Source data

● ● ● ●

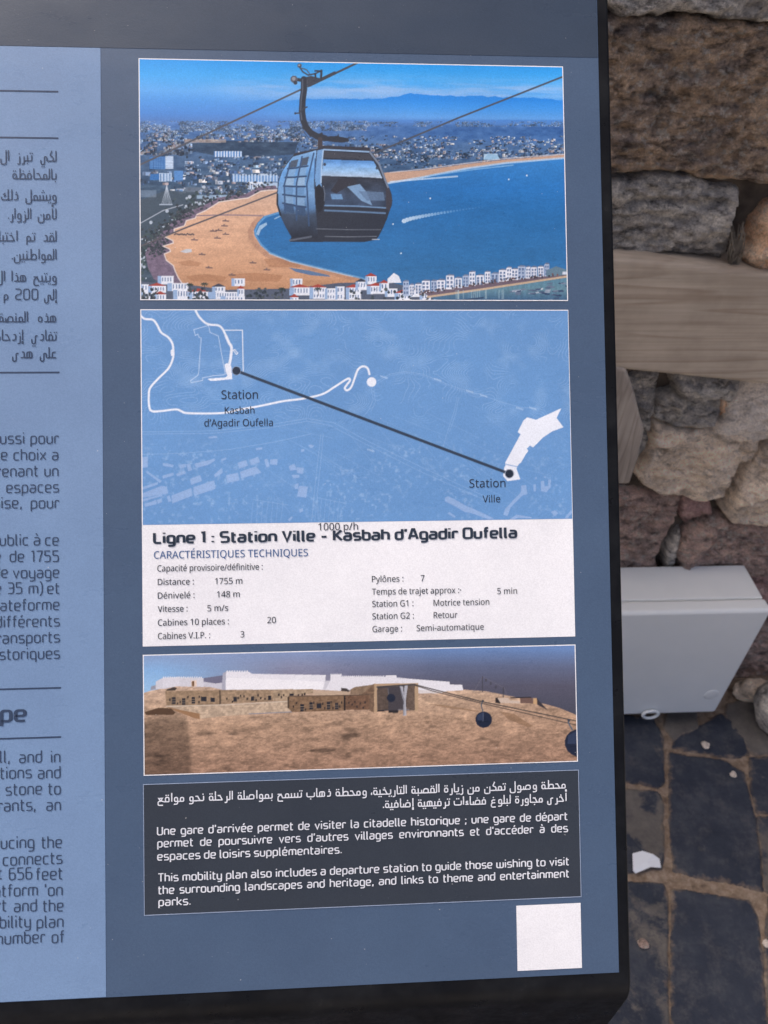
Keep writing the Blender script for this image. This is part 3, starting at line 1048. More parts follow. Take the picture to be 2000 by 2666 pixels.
def ar(ch, form):                # -> width, strokes, dot centre x, dot height override
    R_ = form in 'mf'
    L_ = form in 'nm'
    if ch in 'اأإ':
        s = ['!.6,0 .6,8.2'] if not R_ else ['2,0 .6,0 .6,8.2']
        if ch == 'أ':
            s += ['!1.4,11 .3,11 .3,9.9 1.5,9.9']
        if ch == 'إ':
            s += ['!1.4,-1.2 .3,-1.2 .3,-2.4 1.5,-2.4']
        return (2.0 if R_ else 1.2), s, .6, None
    if ch in 'بت' or (ch in 'ني' and L_):
        if form == 'n':
            return 2.6, ['0,0 2,0 2,4.4'], 1.6, None
        if form == 'm':
            return 3.0, ['!0,0 3,0', '!1.5,0 1.5,4.4'], 1.5, None
        if form == 'f':
            return 7.6, ['7.6,0 .6,0 .6,4'], 3.6, None
        return 7.4, ['.6,4 .6,0 6.8,0 6.8,4'], 3.7, None
    if ch == 'ن':
        return (6.2 if R_ else 5.6), (['!6.2,0 5,0'] if R_ else []) + ['5,4 5,-2.8 .6,-2.8 .6,1.6'], 2.8, 3.0
    if ch in 'يى':
        return (6.6 if R_ else 6.0), (['6.6,0 5.4,0 5.4,3.4 3.4,3.4 3.4,-2.8 .6,-2.8 .6,.8'] if R_ else ['5.4,3.4 3.4,3.4 3.4,-2.8 .6,-2.8 .6,.8']), 2.4, -4.6
    if ch in 'حجخ':
        if L_:
            return 5.4, ['!0,0 %s,0' % (5.4 if R_ else 4.6), '!.8,4.2 2.6,4.2 4.5,0'], 2.2, None
        return 6.0, ['!.6,3.4 4,3.4', '4,3.4 .9,1.4 .9,-3.2 5,-3.2'] + (['!6,0 4.6,0 3.6,3'] if R_ else []), 3, None
    if ch in 'دذ':
        return (4.4 if R_ else 3.8), ['.4,0 3.2,0 3.2,4.4 1.4,4.4'] + (['!4.4,0 3,0'] if R_ else []), 2.2, None
    if ch in 'رز':
        return (3.4 if R_ else 2.8), ['2.2,3.4 2.2,-2.6 .2,-2.6'] + (['!3.4,0 2.2,0'] if R_ else []), 1.8, 5.4
    if ch == 'و':
        return (4.6 if R_ else 4.0), ['3.4,0 .9,0 .9,3.8 3.4,3.8 3.4,-2.6 .3,-2.6'] + (['!4.6,0 3.2,0'] if R_ else []), 2, None
    if ch in 'سش':
        if L_:
            e = 7.6 if R_ else 6.6
            return (7.6 if R_ else 7.2), ['!0,0 %s,0' % e, '!1.4,0 1.4,4', '!4,0 4,4', '!6.6,0 6.6,4.2'], 4, None
        return 11, ['!5,0 11,0', '!7.6,0 7.6,4', '!10,0 10,4', '5,4 5,-2.8 .6,-2.8 .6,1.4'], 7, None
    if ch in 'صض':
        return 8.0, ['!0,0 %s,0' % (8 if R_ else 6.8), '!1.3,0 1.3,3', '2.6,0 3.4,3.9 6.9,3.9 6.9,0'], 4.8, None
    if ch in 'طظ':
        return 7.0, ['!%s,0 %s,0' % (0 if L_ else 1, 7 if R_ else 6), '1.6,0 2.6,3.9 6,3.9 6,0', '!1.9,0 1.9,8.2'], 4.6, None
    if ch in 'عغ':
        if form == 'n':
            return 5.0, ['0,0 4.6,0', '4.2,4.2 1.4,4.2 1.4,.2'], 2.8, None
        if form == 'm':
            return 4.6, ['!0,0 4.6,0', '1.6,0 .9,3.6 3.8,3.6 3,0'], 2.3, None
        return 5.8, ['!1.4,3.4 4.4,3.4 2.9,.8 z' if R_ else '4.4,3.6 1.4,3.6 1.4,.9 4.4,.9', '2.8,.9 .9,.2 .9,-3.2 4.8,-3.2'] + (['!5.8,0 3.2,1'] if R_ else []), 2.8, None
    if ch in 'فق':
        return 4.8, ['!0,0 4.8,0' if R_ else '!0,0 4,0', '1.1,0 1.1,4.2 3.9,4.2 3.9,0'], 2.5, None
    if ch == 'ك':
        if L_:
            return (5.0 if R_ else 4.6), ['0,0 4,0 4,3.4 1.2,4.2 3,8.2'] + (['!5,0 3.6,0'] if R_ else []), 2, None
        return 7.8, ['.6,2.4 .6,0 6.6,0 6.6,8.2' if not R_ else '.6,2.4 .6,0 7.8,0', '!6,0 6,8.2', '!2.6,2.6 3.8,3.4 2.4,4.2 3.8,5.2'], 2, None
    if ch == 'ل':
        if form == 'n':
            return 1.8, ['0,0 1.2,0 1.2,8.2'], 1, None
        if form == 'm':
            return 2.2, ['!0,0 2.2,0', '!1.1,0 1.1,8.2'], 1, None
        return (6.0 if R_ else 5.4), ['4.8,8.2 4.8,-2.8 .6,-2.8 .6,1.4'] + (['!6,0 4.8,0'] if R_ else []), 2, None
    if ch in '\u0001\u0002':     # lam-alef, with and without hamza
        s = ['.6,8.2 .6,0 3.4,0 3.4,8.2'] + (['!4.6,0 3,0'] if R_ else [])
        if ch == '\u0002':
            s += ['!1.4,11 .3,11 .3,9.9 1.5,9.9']
        return (4.6 if R_ else 4.0), s, 2, None
    if ch == 'م':
        if L_:
            return 4.6, ['!0,0 4.6,0' if R_ else '!0,0 3.8,0', '1.1,0 1.1,3.6 3.7,3.6 3.7,0'], 2, None
        return (5.0 if R_ else 4.4), ['.9,-3 .9,3.6 3.7,3.6 3.7,0 .9,0'] + (['!5,0 3.4,0'] if R_ else []), 2, None
    if ch == 'ه':
        if L_:
            return 6.0, ['!0,0 %s,0' % (6 if R_ else 5), '1,0 1,4.4 5,4.4 5,0', '!3,0 3,4.4'], 2, None
        return (5 if R_ else 4.4), ['.8,0 .8,3.8 3.6,3.8 3.6,0 z'] + (['!5,0 3.4,0'] if R_ else []), 2, None
    if ch == 'ة':
        return (4.6 if R_ else 4.2), ['.8,0 .8,3.8 3.5,3.8 3.5,0 z'] + (['!4.6,0 3.4,0'] if R_ else []), 2.1, None
    if ch == 'ء':
        return 3.2, ['2.7,3.2 1,3.2 1,1.6 2.7,1.6', '!.3,.3 3,.3'], 2, None
    return 2, [], 1, None


def shape(word):
    w = word.replace('لا', '\u0001').replace('لأ', '\u0002')
    out = []
    for i, ch in enumerate(w):
        nj = NOJOIN | set('\u0001\u0002')
        r = i > 0 and w[i - 1] not in nj and w[i - 1] in ARSET
        l = i < len(w) - 1 and ch not in nj and w[i + 1] != 'ء' and w[i + 1] in ARSET
        out.append((ch, 'm' if r and l else 'f' if r else 'n' if l else 'i'))
    return out


ARSET = set('ابتثجحخدذرزسشصضطظعغفقكلمنهويةىأإء\u0001\u0002')


def ar_word(pen, word, xr, y, sx, sy, h):
    if word[0].isdigit():
        w = wlen(word) * sx * 1.05
        pen.word(word, xr - w, y, sx * 1.05, sy * 1.12, h, h)
        return xr - w
    x = xr
    for ch, form in shape(word):
        if ch in '.،':
            x -= 1.6 * sx
            pen.dot(x + .6 * sx, y + .3 * sy, h * 1.1, h * 1.1)
            if ch == '،':
                pen.stroke([(0, .4), (.6, 2)], sx, sy, x + .3 * sx, y, h, h, 0)
            continue
        w, strokes, dx, dh = ar(ch, form)
        if form in 'ni':
            x -= .75 * sx
        x -= w * sx
        for q in strokes:
            pts, sharp, closed = parse(q)
            pen.stroke(pts, sx, sy, x, y, h, h, 0 if sharp else 1.4, closed)
        if ch in DOTS:
            n, up = DOTS[ch]
            yy = (dh if dh is not None else (6.0 if up > 0 else -2.1)) * sy + y
            cx = x + dx * sx
            for k, ox in enumerate({1: (0,), 2: (-.85, .85), 3: (-.85, .85, 0)}[n]):
                pen.dot(cx + ox * sx, yy + (1.5 * sy if k == 2 else 0), h * 1.05, h * 1.05)
    return x


def ar_len(word):
    class Dummy(Pen):
        def stroke(s, *a, **k): pass
        def dot(s, *a, **k): pass
        def word(s, *a, **k): return 0
    return -ar_word(Dummy(), word, 0, 0, 1, 1, .1)


def ar_line(pen, text, pr, pl, sy, h):
    (x1, y1), (x0, y0) = board(*pr), board(*pl)
    words = text.split(' ')
    nat = sum(ar_len(w) for w in words)
    sx = (x1 - x0) / (nat + 2.6 * (len(words) - 1))
    x = x1
    for w in words:
        x = ar_word(pen, w, x, (y0 + y1) / 2, sx, sy, h) - 2.6 * sx


# left column --------------------------------------------------------------------
def r2(x, y):
    return x / 3.35, 340 + y / 3.35


pen = Pen()
su = 90 / 3.35 * MMPX / 8.2
for yb_, words in ((272, 'لكي تبرز ال'), (428, 'بالمحافظة'), (612, 'ويشمل ذلك'), (775, 'لأمن الزوار.'), (968, 'لقد تم اختبار'), (1127, 'المواطنين.'),
                   (1318, 'ويتيح هذا ال'), (1476, 'إلى 200 م'), (1670, 'هذه المنصة'), (1830, 'تفادي إزدحام'), (1982, 'على هدى')):
    x, yv = board(*r2(507, yb_))
    # word gap as measured per line
    gaps = {272: 5.2, 612: 4.6, 775: 4.0, 968: 5.4, 1318: 4.0, 1476: 4.4, 1670: 6.4, 1830: 5.2, 1982: 4.2}
    for w in words.split(' '):
        x = ar_word(pen, w, x, yv, su * .94, su, .00041) - gaps.get(yb_, 4) * su
pen.make('arabic_text', m_text, side)


def col_text(name, rows, conv, sx, xh, hx, hy):
    pen = Pen()
    for yb_, words in rows:
        for w, xr in words:
            x, yv = board(*conv(xr, yb_))
            pen.word(w, x - wlen(w) * sx, yv, sx, xh / 5, hx, hy)
    pen.make(name, m_text, side)


r3 = lambda x, y: (x / 3.16, 1050 + y / 3.16)
r4 = lambda x, y: (x / 2.91, 1740 + y / 2.91)
FR = [(330, [('aussi', 205), ('pour', 485)]), (465, [('le', 65), ('choix', 382), ('a', 485)]), (598, [('prenant', 318), ('un', 485)]),
      (730, [('espaces', 488)]), (860, [('aise,', 185), ('pour', 488)]), (1165, [('public', 238), ('à', 335), ('ce', 488)]),
      (1300, [('e', 11), ('de', 203), ('1755', 488)]), (1430, [('de', 68), ('voyage', 491)]), (1562, [('e', 14), ('35', 187), ('m)', 356), ('et', 492)]),
      (1695, [('plateforme', 493)]), (1830, [('différents', 495)]), (1962, [('transports', 495)]), (2095, [('historiques', 495)])]
col_text('french_text', FR, r3, 10.15 / 3.16 * MMPX, 59 / 3.16 * MMPX, .00041, .00038)
EN = [(707, [('all,', 80), ('and', 322), ('in', 461)]), (825, [('tions', 243), ('and', 463)]), (948, [('stone', 322), ('to', 464)]), (1070, [('rants,', 275), ('an', 465)]),
      (1352, [('reducing', 263), ('the', 473)]), (1472, [('connects', 475)]), (1590, [('t', 20), ('656', 248), ('feet', 477)]), (1713, [('platform', 290), ("'on", 478)]),
      (1832, [('rt', 52), ('and', 283), ('the', 484)]), (1952, [('mobility', 237), ('plan', 484)]), (2070, [('number', 343), ('of', 490)])]
col_text('english_text', EN, r4, 9.45 / 2.91 * MMPX, 57 / 2.91 * MMPX, .00042, .00039)
col_text('english_heading', [(394, [('pe', 201)])], r4, 16.4 / 2.91 * MMPX, 76 / 2.91 * MMPX, .00135, .0009)

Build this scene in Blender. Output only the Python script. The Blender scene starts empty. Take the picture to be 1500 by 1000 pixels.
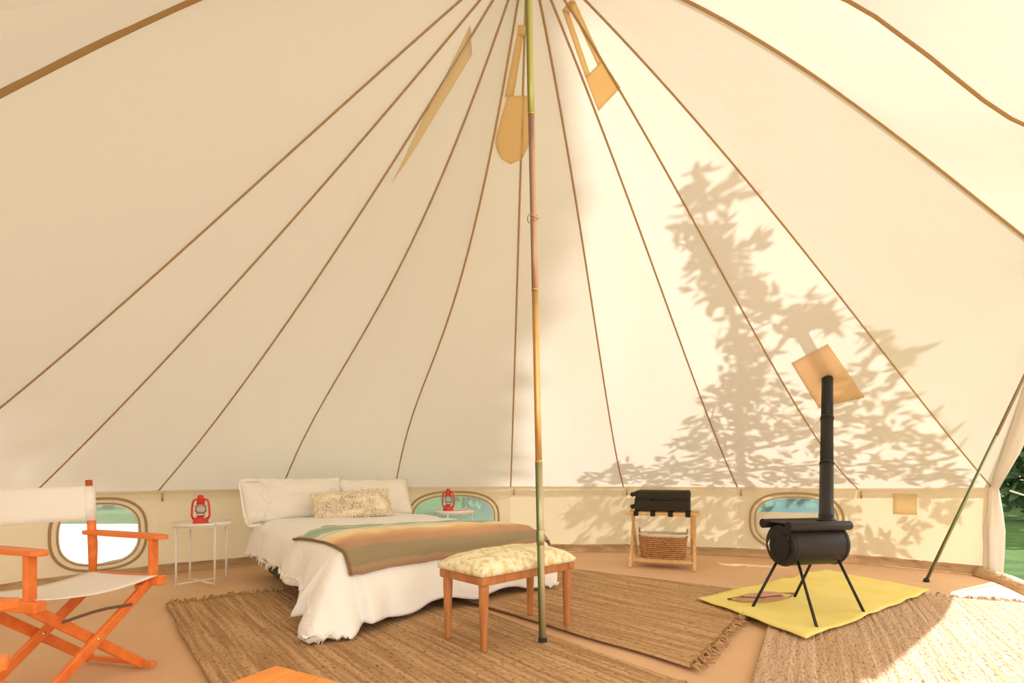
import bpy, bmesh, math, random
import numpy as np
from mathutils import Vector, Matrix, noise
from mathutils.bvhtree import BVHTree
random.seed(7)
scn = bpy.context.scene
COL = scn.collection
PI = math.pi
V = Vector
# ------------------------------------------------------------ camera
EYE = V((0, 0, .97)); FPX = 760.0; HY = 692.0
cam = bpy.data.cameras.new('camera'); cam.sensor_width = 36; cam.lens = FPX / 1500 * 36
cam.shift_y = (HY - 500) / 1500; cam.clip_start = .05; cam.clip_end = 300
co = bpy.data.objects.new('camera', cam); co.location = EYE; co.rotation_euler = (PI / 2, 0, 0)
COL.objects.link(co); scn.camera = co
# ------------------------------------------------------------ light
scn.view_settings.view_transform = 'Standard'; scn.view_settings.look = 'None'
scn.view_settings.exposure = 0.13; scn.view_settings.gamma = 1
w = bpy.data.worlds.new('sky'); scn.world = w; w.use_nodes = True
bg = w.node_tree.nodes['Background']; bg.inputs[0].default_value = (1.0, .955, .87, 1); bg.inputs[1].default_value = 2.6
SUN_AZ, SUN_EL = math.radians(58), math.radians(36.5)
SUN = V((math.sin(SUN_AZ) * math.cos(SUN_EL), math.cos(SUN_AZ) * math.cos(SUN_EL), math.sin(SUN_EL)))
sl = bpy.data.lights.new('sun', 'SUN'); sl.energy = 10.6; sl.angle = .010; sl.color = (.97, .96, 1.0)
so = bpy.data.objects.new('sun', sl); so.rotation_euler = SUN.to_track_quat('Z', 'Y').to_euler(); so.location = (12, 8, 12)
COL.objects.link(so)

# ------------------------------------------------------------ materials
def mat(name, col, rough=.7, metal=0, noise_s=0, col2=None, bump=0, bump_s=40, stretch=None, spec=.3, coords='Object', detail=4, bdist=.01, translucent=0, tcol=None, sheen=0, nrange=(.35, .65)):
    m = bpy.data.materials.new(name); m.use_nodes = True
    nt = m.node_tree; N = nt.nodes; L = nt.links
    b = N['Principled BSDF']; out = N['Material Output']
    b.inputs['Base Color'].default_value = (*col, 1); b.inputs['Roughness'].default_value = rough
    b.inputs['Metallic'].default_value = metal; b.inputs['Specular IOR Level'].default_value = spec
    if sheen: b.inputs['Sheen Weight'].default_value = sheen
    tc = N.new('ShaderNodeTexCoord'); mp = N.new('ShaderNodeMapping'); L.new(tc.outputs[coords], mp.inputs[0])
    if stretch: mp.inputs['Scale'].default_value = stretch
    colout = None
    if col2 is not None:
        n = N.new('ShaderNodeTexNoise'); n.inputs['Scale'].default_value = noise_s or 8; n.inputs['Detail'].default_value = detail
        L.new(mp.outputs[0], n.inputs['Vector'])
        mr = N.new('ShaderNodeMapRange'); mr.inputs[1].default_value, mr.inputs[2].default_value = nrange
        L.new(n.outputs[0], mr.inputs[0])
        mx = N.new('ShaderNodeMix'); mx.data_type = 'RGBA'; mx.inputs[6].default_value = (*col, 1); mx.inputs[7].default_value = (*col2, 1)
        L.new(mr.outputs[0], mx.inputs[0]); L.new(mx.outputs[2], b.inputs['Base Color']); colout = mx.outputs[2]
    nrm = None
    if bump:
        n2 = N.new('ShaderNodeTexNoise'); n2.inputs['Scale'].default_value = bump_s; n2.inputs['Detail'].default_value = 5
        L.new(mp.outputs[0], n2.inputs['Vector'])
        bp = N.new('ShaderNodeBump'); bp.inputs['Strength'].default_value = bump; bp.inputs['Distance'].default_value = bdist
        L.new(n2.outputs[0], bp.inputs['Height']); L.new(bp.outputs[0], b.inputs['Normal']); nrm = bp.outputs[0]
    if translucent:
        t = N.new('ShaderNodeBsdfTranslucent'); t.inputs[0].default_value = (*(tcol or col), 1)
        if nrm: L.new(nrm, t.inputs['Normal'])
        ms = N.new('ShaderNodeMixShader'); ms.inputs[0].default_value = translucent
        L.new(b.outputs[0], ms.inputs[1]); L.new(t.outputs[0], ms.inputs[2]); L.new(ms.outputs[0], out.inputs[0])
    return m

M = {}
M['canvas'] = mat('cotton_canvas', (.90, .79, .59), .95, spec=0, bump=.3, bump_s=3, bdist=.03, translucent=.5, tcol=(.315, .283, .232), stretch=(1, 1, 2.2))
M['wall_canvas'] = mat('wall_canvas', (.93, .80, .58), .95, spec=0, bump=.5, bump_s=5, bdist=.03, translucent=.3, tcol=(.47, .38, .25))
M['double'] = mat('double_canvas', (.80, .66, .44), .95, spec=0, translucent=.4, tcol=(.7, .55, .35))
M['pocket'] = mat('pocket_canvas', (.86, .72, .48), .95, spec=0, translucent=.7, tcol=(.97, .82, .52))
M['wedge'] = mat('hood_canvas', (.86, .76, .56), .95, spec=0, translucent=.75, tcol=(.97, .88, .68))
M['seam'] = mat('seam_tape', (.68, .50, .27), .9, spec=0, translucent=.5, tcol=(.65, .45, .22))
M['mudflap'] = mat('mudflap', (.46, .29, .15), .7, bump=.7, bump_s=9, bdist=.03, spec=.15, col2=(.62, .42, .24), noise_s=4, stretch=(1, 1, 3))
M['groundsheet'] = mat('groundsheet', (.76, .49, .29), .75, col2=(.70, .44, .25), noise_s=1.3, bump=.3, bump_s=3, bdist=.03, spec=.15)
M['white_cloth'] = mat('white_cotton', (.95, .92, .87), .95, spec=.05, bump=.5, bump_s=7, bdist=.03, sheen=.1)
M['pillow'] = mat('pillow_cotton', (.92, .86, .77), .95, spec=.05, bump=.35, bump_s=6, bdist=.03)
M['shag'] = mat('shaggy_wool', (.98, .86, .68), 1, spec=0, bump=.25, bump_s=45, bdist=.03, col2=(.93, .77, .55), noise_s=14)
M['dark_base'] = mat('dark_base', (.07, .065, .045), .8, col2=(.10, .09, .06), noise_s=20)
M['mattress'] = mat('mattress_ticking', (.75, .70, .62), .9)
M['teak'] = mat('bench_wood', (.55, .22, .07), .45, col2=(.42, .15, .045), noise_s=5, stretch=(6, 6, .8), spec=.4)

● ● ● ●

[Given instruction]
Find the word "scene" in the data and show each line that holds it.

[Solution for this problem]
Build this scene in Blender. Output only the Python script. The Blender scene starts empty. Take the picture to be 1500 by 1000 pixels.
scn = bpy.context.scene